Awareness yes, but as help

So there’s no misunderstanding: training makes sense. People should know what a good forgery looks like and who to turn to. But as help, not as a threat, and as a complement to working technology, not a replacement for it. The human is the last line of defence. You don’t build a house whose only wall is the last one.


Want to know whether a single click could really do that much damage at your company? Get in touch — in an independent consultation we’ll look at the chain, not the scapegoat.

Frequently asked questions

Is human error really the main cause of security incidents? +

The percentages usually quoted for that claim are unattributed.
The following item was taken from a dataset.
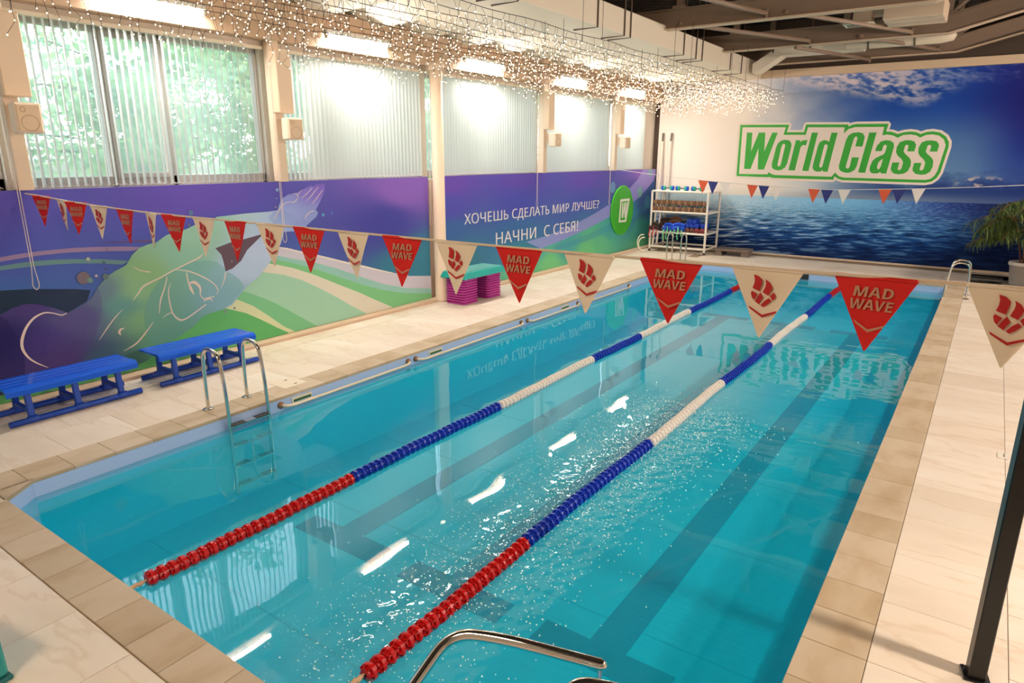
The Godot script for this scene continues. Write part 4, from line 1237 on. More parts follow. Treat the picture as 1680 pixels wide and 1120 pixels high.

A click on a phishing email only turns into major damage when the technology and permissions behind it fail. The real cause is a system that lets a single mistake escalate.

What helps more than awareness training alone? +

MFA on everything reachable from outside, a mail filter, minimal rights per account and tested backups out of reach. These measures keep working even when someone clicks — training complements them but doesn't replace them.

What does a blame-free incident culture actually change? +

People report suspicious activity immediately instead of hiding it. The most expensive phase of an attack is the one where someone has noticed something and stays silent. Rewarding reports instead of punishing clicks shortens exactly that phase.